§ **Task brief**:
Every line of the listing must be reproduced as it stands. Leave the images behind.

+ + + +

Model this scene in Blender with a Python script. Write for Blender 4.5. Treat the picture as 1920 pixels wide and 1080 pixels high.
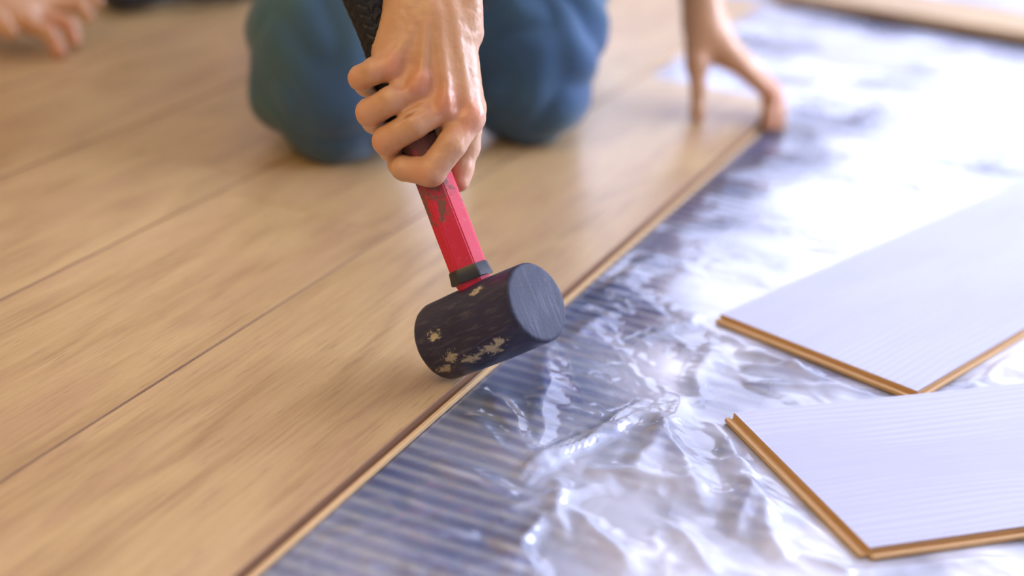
import bpy, bmesh, math, random
import numpy as np
import openvdb
from mathutils import Vector, Matrix

for o in list(bpy.data.objects):
    bpy.data.objects.remove(o, do_unlink=True)
SC = bpy.context.scene
COL = SC.collection

# ------------------------------------------------------------------ camera
F_PX, PITCH, ROLL = 3074.11, 0.39903, 0.085632
CAM = np.array([0.0, 0.0, 0.5756])
_cp, _sp, _cr, _sr = math.cos(PITCH), math.sin(PITCH), math.cos(ROLL), math.sin(ROLL)
FW = np.array([0, _cp, -_sp])
_R0, _U0 = np.array([1.0, 0, 0]), np.array([0, _sp, _cp])
RT = _cr * _R0 + _sr * _U0
UP = -_sr * _R0 + _cr * _U0
cam_d = bpy.data.cameras.new('camera')
cam_d.sensor_width = 36.0
cam_d.lens = F_PX / 1920 * 36.0
cam_d.clip_start, cam_d.clip_end = 0.05, 100
cam_d.dof.use_dof = True
cam_d.dof.focus_distance = 1.245
cam_d.dof.aperture_fstop = 2.1
cam = bpy.data.objects.new('camera', cam_d)
COL.objects.link(cam)
m = Matrix.Identity(4)
for i in range(3):
    m[i][0], m[i][1], m[i][2], m[i][3] = RT[i], UP[i], -FW[i], CAM[i]
cam.matrix_world = m
SC.camera = cam

# ------------------------------------------------------------------ colour management, world
SC.view_settings.view_transform = 'Standard'
SC.view_settings.look = 'None'
SC.view_settings.gamma = 1.0
SC.view_settings.use_curve_mapping = False
SC.view_settings.exposure = 0.40
SC.cycles.use_denoising = True
SC.cycles.max_bounces = 10
SC.cycles.transparent_max_bounces = 12
SC.cycles.caustics_reflective = False
SC.cycles.caustics_refractive = False
SC.cycles.sample_clamp_indirect = 6.0
W = bpy.data.worlds.new('world')
SC.world = W
W.use_nodes = True
W.node_tree.nodes['Background'].inputs[0].default_value = (0.75, 0.82, 1.0, 1)
W.node_tree.nodes['Background'].inputs[1].default_value = 0.6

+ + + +

§ **Exercise response**:
Model this scene in Blender with a Python script. Write for Blender 4.5. Treat the picture as 1920 pixels wide and 1080 pixels high.
import bpy, bmesh, math, random
import numpy as np
import openvdb
from mathutils import Vector, Matrix

for o in list(bpy.data.objects):
    bpy.data.objects.remove(o, do_unlink=True)
SC = bpy.context.scene
COL = SC.collection

# ------------------------------------------------------------------ camera
F_PX, PITCH, ROLL = 3074.11, 0.39903, 0.085632
CAM = np.array([0.0, 0.0, 0.5756])
_cp, _sp, _cr, _sr = math.cos(PITCH), math.sin(PITCH), math.cos(ROLL), math.sin(ROLL)
FW = np.array([0, _cp, -_sp])
_R0, _U0 = np.array([1.0, 0, 0]), np.array([0, _sp, _cp])
RT = _cr * _R0 + _sr * _U0
UP = -_sr * _R0 + _cr * _U0
cam_d = bpy.data.cameras.new('camera')
cam_d.sensor_width = 36.0
cam_d.lens = F_PX / 1920 * 36.0
cam_d.clip_start, cam_d.clip_end = 0.05, 100
cam_d.dof.use_dof = True
cam_d.dof.focus_distance = 1.245
cam_d.dof.aperture_fstop = 2.1
cam = bpy.data.objects.new('camera', cam_d)
COL.objects.link(cam)
m = Matrix.Identity(4)
for i in range(3):
    m[i][0], m[i][1], m[i][2], m[i][3] = RT[i], UP[i], -FW[i], CAM[i]
cam.matrix_world = m
SC.camera = cam

# ------------------------------------------------------------------ colour management, world
SC.view_settings.view_transform = 'Standard'
SC.view_settings.look = 'None'
SC.view_settings.gamma = 1.0
SC.view_settings.use_curve_mapping = False
SC.view_settings.exposure = 0.40
SC.cycles.use_denoising = True
SC.cycles.max_bounces = 10
SC.cycles.transparent_max_bounces = 12
SC.cycles.caustics_reflective = False
SC.cycles.caustics_refractive = False
SC.cycles.sample_clamp_indirect = 6.0
W = bpy.data.worlds.new('world')
SC.world = W
W.use_nodes = True
W.node_tree.nodes['Background'].inputs[0].default_value = (0.75, 0.82, 1.0, 1)
W.node_tree.nodes['Background'].inputs[1].default_value = 0.6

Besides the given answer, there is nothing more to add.